» **SET PROBLEM**: The listing below must be repeated word for word, with its images excluded.

start DATASET

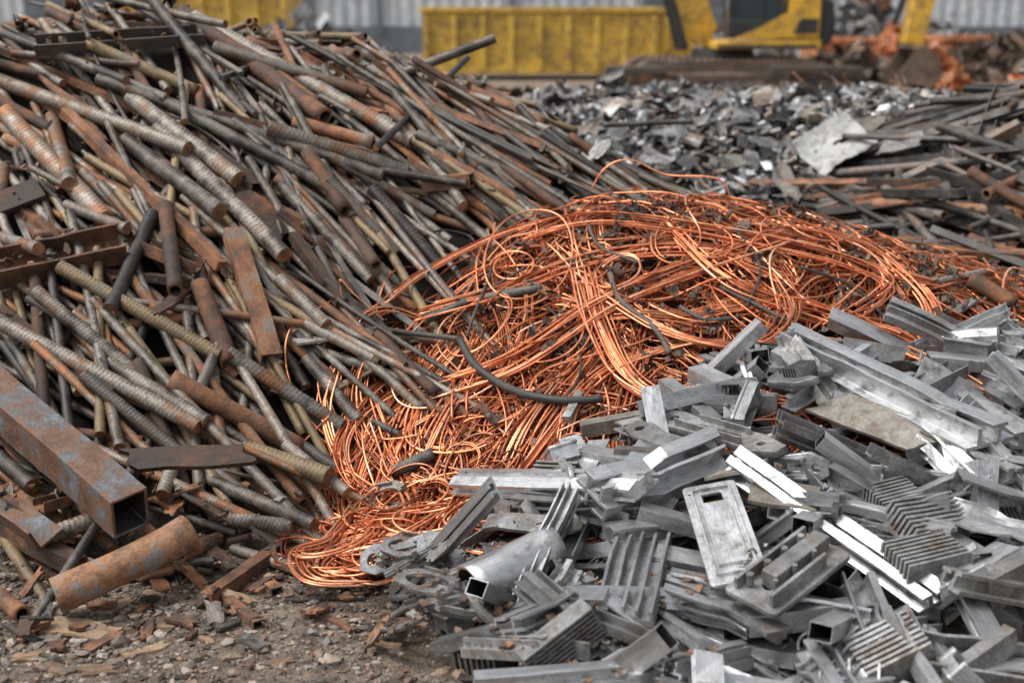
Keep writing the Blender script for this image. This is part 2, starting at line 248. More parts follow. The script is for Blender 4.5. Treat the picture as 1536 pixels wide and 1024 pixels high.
def sheet_mesh(name,Lx,Ly,mats,t=0.004,warp=0.03,jag=0.12,n=9,hole=False,fold=0):
    m=n; x=np.linspace(-.5,.5,n); X,Y=np.meshgrid(x,x,indexing='ij')
    X=X.copy();Y=Y.copy()
    ph=rng.uniform(0,6,8)
    X*=1+jag*np.sin(Y*9+ph[0])*np.abs(X)*2+ jag*.7*rng.normal(0,.5,(n,n))*(np.abs(X)>.49)
    Y*=1+jag*np.sin(X*8+ph[1])*np.abs(Y)*2+ jag*.7*rng.normal(0,.5,(n,n))*(np.abs(Y)>.49)
    X=X+Y*rng.uniform(-.25,.25)
    Z=warp*(np.sin(X*4+ph[2])*np.cos(Y*5+ph[3])+.5*np.sin(X*9+Y*7+ph[4]))*max(Lx,Ly)*0.5 + rng.normal(0,warp*0.05*Lx,(n,n))
    if fold: Z+=np.clip(Y-0.25,0,1)*fold*Ly
    top=np.stack([X*Lx,Y*Ly,Z+t/2],-1).reshape(-1,3); bot=top-[0,0,t]
    V=np.concatenate([top,bot]); F=[]
    keep=np.ones((n-1,n-1),bool)
    if hole:
        for _ in range(2):
            a,b=rng.integers(2,n-3,2); keep[a:a+2,b:b+1+rng.integers(0,2)]=False
    o=n*n; 
    for i in range(n-1):
        for j in range(n-1):
            if not keep[i,j]: continue
            a,b,c,d=i*n+j,(i+1)*n+j,(i+1)*n+j+1,i*n+j+1
            F.append([a,b,c,d]); F.append([o+d,o+c,o+b,o+a])
            for (di,dj,p,q) in ((0,-1,a,b),(1,0,b,c),(0,1,c,d),(-1,0,d,a)):
                ii,jj=i+di,j+dj
                if ii<0 or jj<0 or ii>=n-1 or jj>=n-1 or not keep[ii,jj]: F.append([q,p,o+p,o+q])
    me=bpy.data.meshes.new(name); me.from_pydata(V.tolist(),[],F)
    for mm in mats: me.materials.append(mm)
    return me
def plate_curve(name,outline,holes,t,bev=0.0015):
    cu=bpy.data.curves.new("tmp",'CURVE'); cu.dimensions='2D'; cu.fill_mode='BOTH'; cu.extrude=t/2; cu.bevel_depth=bev; cu.bevel_resolution=1
    for pts in [outline]+holes:
        sp=cu.splines.new('POLY'); sp.points.add(len(pts)-1)
        for p,q in zip(sp.points,pts): p.co=(q[0],q[1],0,1)
        sp.use_cyclic_u=True
    ob=bpy.data.objects.new("tmp",cu); COL.objects.link(ob); dg=bpy.context.evaluated_depsgraph_get(); dg.update()
    me=bpy.data.meshes.new_from_object(ob.evaluated_get(dg)); me.name=name
    bpy.data.objects.remove(ob); bpy.data.curves.remove(cu)
    return me
def cpts(cx,cy,r,n=20,rev=False): return [(cx+r*math.cos(2*math.pi*i/n),cy+r*math.sin(2*math.pi*i/n)) for i in range(n)]
def rrect(x0,y0,x1,y1,r=0.006):
    o=[]
    for cx,cy,a in ((x1-r,y1-r,0),(x0+r,y1-r,90),(x0+r,y0+r,180),(x1-r,y0+r,270)):
        for k in range(4): an=math.radians(a+k*30); o.append((cx+r*math.cos(an),cy+r*math.sin(an)))
    return o
class MB:
    def __init__(s): s.bm=bmesh.new()
    def box(s,c,d,rot=None,bev=0,mi=0,taper=None):
        mt=Matrix.Translation(c)@(rot.to_4x4() if rot else Matrix.Identity(4))@Matrix.Diagonal((d[0],d[1],d[2],1))
        r=bmesh.ops.create_cube(s.bm,size=1,matrix=mt); vs=r['verts']
        fs=set(f for v in vs for f in v.link_faces)
        if bev: 
            es=list(set(e for v in vs for e in v.link_edges)); rr=bmesh.ops.bevel(s.bm,geom=es,offset=bev,segments=2,affect='EDGES',profile=.6)
            fs=set(rr['faces'])|set(f for f in fs if f.is_valid)
        for f in fs: f.material_index=mi
        return s
    def cyl(s,c,r,h,axis='Z',n=20,mi=0,r2=None,ring=0):
        rot={'Z':Matrix.Identity(4),'X':Matrix.Rotation(math.pi/2,4,'Y'),'Y':Matrix.Rotation(math.pi/2,4,'X')}[axis]
        q=bmesh.ops.create_cone(s.bm,cap_ends=True,segments=n,radius1=r,radius2=r if r2 is None else r2,depth=h,matrix=Matrix.Translation(c)@rot)
        for f in set(f for v in q['verts'] for f in v.link_faces): f.material_index=mi
        return s
    def prism(s,pts,y0,y1,mi=0,bev=0):
        a=[s.bm.verts.new((p[0],y0,p[1])) for p in pts]; b=[s.bm.verts.new((p[0],y1,p[1])) for p in pts]; fs=[]
        fs.append(s.bm.faces.new(a)); fs.append(s.bm.faces.new(b[::-1])); n=len(pts)
        for i in range(n): fs.append(s.bm.faces.new([a[(i+1)%n],a[i],b[i],b[(i+1)%n]]))
        for f in fs: f.material_index=mi
        if bev:
            es=list(set(e for f in fs for e in f.edges)); r=bmesh.ops.bevel(s.bm,geom=es,offset=bev,segments=2,affect='EDGES',profile=.6)
            for f in r['faces']: f.material_index=mi
        return s
    def add(s,me,mt=None,mi=None):
        b2=bmesh.new(); b2.from_mesh(me)
        if mt: b2.transform(mt)
        for f in b2.faces: f.material_index=mi or 0
        t=bpy.data.meshes.new("t"); b2.to_mesh(t); b2.free(); s.bm.from_mesh(t); bpy.data.meshes.remove(t); return s
    def mesh(s,name,mats):
        bmesh.ops.recalc_face_normals(s.bm,faces=s.bm.faces)
        me=bpy.data.meshes.new(name); s.bm.to_mesh(me); s.bm.free()
        for m in mats: me.materials.append(m)
        return me

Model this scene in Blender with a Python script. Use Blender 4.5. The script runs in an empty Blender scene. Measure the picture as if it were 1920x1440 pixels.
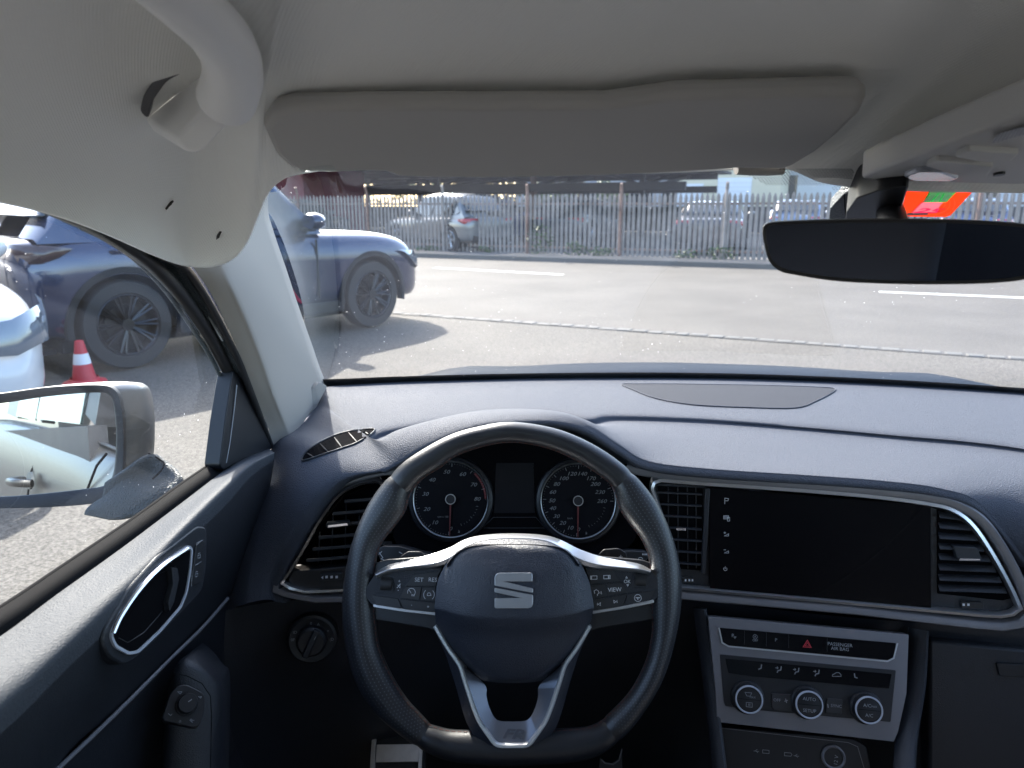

end DATASET

» **SOLVED PROBLEM**:
Keep writing the Blender script for this image. This is part 2, starting at line 248. More parts follow. The script is for Blender 4.5. Treat the picture as 1536 pixels wide and 1024 pixels high.
def sheet_mesh(name,Lx,Ly,mats,t=0.004,warp=0.03,jag=0.12,n=9,hole=False,fold=0):
    m=n; x=np.linspace(-.5,.5,n); X,Y=np.meshgrid(x,x,indexing='ij')
    X=X.copy();Y=Y.copy()
    ph=rng.uniform(0,6,8)
    X*=1+jag*np.sin(Y*9+ph[0])*np.abs(X)*2+ jag*.7*rng.normal(0,.5,(n,n))*(np.abs(X)>.49)
    Y*=1+jag*np.sin(X*8+ph[1])*np.abs(Y)*2+ jag*.7*rng.normal(0,.5,(n,n))*(np.abs(Y)>.49)
    X=X+Y*rng.uniform(-.25,.25)
    Z=warp*(np.sin(X*4+ph[2])*np.cos(Y*5+ph[3])+.5*np.sin(X*9+Y*7+ph[4]))*max(Lx,Ly)*0.5 + rng.normal(0,warp*0.05*Lx,(n,n))
    if fold: Z+=np.clip(Y-0.25,0,1)*fold*Ly
    top=np.stack([X*Lx,Y*Ly,Z+t/2],-1).reshape(-1,3); bot=top-[0,0,t]
    V=np.concatenate([top,bot]); F=[]
    keep=np.ones((n-1,n-1),bool)
    if hole:
        for _ in range(2):
            a,b=rng.integers(2,n-3,2); keep[a:a+2,b:b+1+rng.integers(0,2)]=False
    o=n*n; 
    for i in range(n-1):
        for j in range(n-1):
            if not keep[i,j]: continue
            a,b,c,d=i*n+j,(i+1)*n+j,(i+1)*n+j+1,i*n+j+1
            F.append([a,b,c,d]); F.append([o+d,o+c,o+b,o+a])
            for (di,dj,p,q) in ((0,-1,a,b),(1,0,b,c),(0,1,c,d),(-1,0,d,a)):
                ii,jj=i+di,j+dj
                if ii<0 or jj<0 or ii>=n-1 or jj>=n-1 or not keep[ii,jj]: F.append([q,p,o+p,o+q])
    me=bpy.data.meshes.new(name); me.from_pydata(V.tolist(),[],F)
    for mm in mats: me.materials.append(mm)
    return me
def plate_curve(name,outline,holes,t,bev=0.0015):
    cu=bpy.data.curves.new("tmp",'CURVE'); cu.dimensions='2D'; cu.fill_mode='BOTH'; cu.extrude=t/2; cu.bevel_depth=bev; cu.bevel_resolution=1
    for pts in [outline]+holes:
        sp=cu.splines.new('POLY'); sp.points.add(len(pts)-1)
        for p,q in zip(sp.points,pts): p.co=(q[0],q[1],0,1)
        sp.use_cyclic_u=True
    ob=bpy.data.objects.new("tmp",cu); COL.objects.link(ob); dg=bpy.context.evaluated_depsgraph_get(); dg.update()
    me=bpy.data.meshes.new_from_object(ob.evaluated_get(dg)); me.name=name
    bpy.data.objects.remove(ob); bpy.data.curves.remove(cu)
    return me
def cpts(cx,cy,r,n=20,rev=False): return [(cx+r*math.cos(2*math.pi*i/n),cy+r*math.sin(2*math.pi*i/n)) for i in range(n)]
def rrect(x0,y0,x1,y1,r=0.006):
    o=[]
    for cx,cy,a in ((x1-r,y1-r,0),(x0+r,y1-r,90),(x0+r,y0+r,180),(x1-r,y0+r,270)):
        for k in range(4): an=math.radians(a+k*30); o.append((cx+r*math.cos(an),cy+r*math.sin(an)))
    return o
class MB:
    def __init__(s): s.bm=bmesh.new()
    def box(s,c,d,rot=None,bev=0,mi=0,taper=None):
        mt=Matrix.Translation(c)@(rot.to_4x4() if rot else Matrix.Identity(4))@Matrix.Diagonal((d[0],d[1],d[2],1))
        r=bmesh.ops.create_cube(s.bm,size=1,matrix=mt); vs=r['verts']
        fs=set(f for v in vs for f in v.link_faces)
        if bev: 
            es=list(set(e for v in vs for e in v.link_edges)); rr=bmesh.ops.bevel(s.bm,geom=es,offset=bev,segments=2,affect='EDGES',profile=.6)
            fs=set(rr['faces'])|set(f for f in fs if f.is_valid)
        for f in fs: f.material_index=mi
        return s
    def cyl(s,c,r,h,axis='Z',n=20,mi=0,r2=None,ring=0):
        rot={'Z':Matrix.Identity(4),'X':Matrix.Rotation(math.pi/2,4,'Y'),'Y':Matrix.Rotation(math.pi/2,4,'X')}[axis]
        q=bmesh.ops.create_cone(s.bm,cap_ends=True,segments=n,radius1=r,radius2=r if r2 is None else r2,depth=h,matrix=Matrix.Translation(c)@rot)
        for f in set(f for v in q['verts'] for f in v.link_faces): f.material_index=mi
        return s
    def prism(s,pts,y0,y1,mi=0,bev=0):
        a=[s.bm.verts.new((p[0],y0,p[1])) for p in pts]; b=[s.bm.verts.new((p[0],y1,p[1])) for p in pts]; fs=[]
        fs.append(s.bm.faces.new(a)); fs.append(s.bm.faces.new(b[::-1])); n=len(pts)
        for i in range(n): fs.append(s.bm.faces.new([a[(i+1)%n],a[i],b[i],b[(i+1)%n]]))
        for f in fs: f.material_index=mi
        if bev:
            es=list(set(e for f in fs for e in f.edges)); r=bmesh.ops.bevel(s.bm,geom=es,offset=bev,segments=2,affect='EDGES',profile=.6)
            for f in r['faces']: f.material_index=mi
        return s
    def add(s,me,mt=None,mi=None):
        b2=bmesh.new(); b2.from_mesh(me)
        if mt: b2.transform(mt)
        for f in b2.faces: f.material_index=mi or 0
        t=bpy.data.meshes.new("t"); b2.to_mesh(t); b2.free(); s.bm.from_mesh(t); bpy.data.meshes.remove(t); return s
    def mesh(s,name,mats):
        bmesh.ops.recalc_face_normals(s.bm,faces=s.bm.faces)
        me=bpy.data.meshes.new(name); s.bm.to_mesh(me); s.bm.free()
        for m in mats: me.materials.append(m)
        return me

Model this scene in Blender with a Python script. Use Blender 4.5. The script runs in an empty Blender scene. Measure the picture as if it were 1920x1440 pixels.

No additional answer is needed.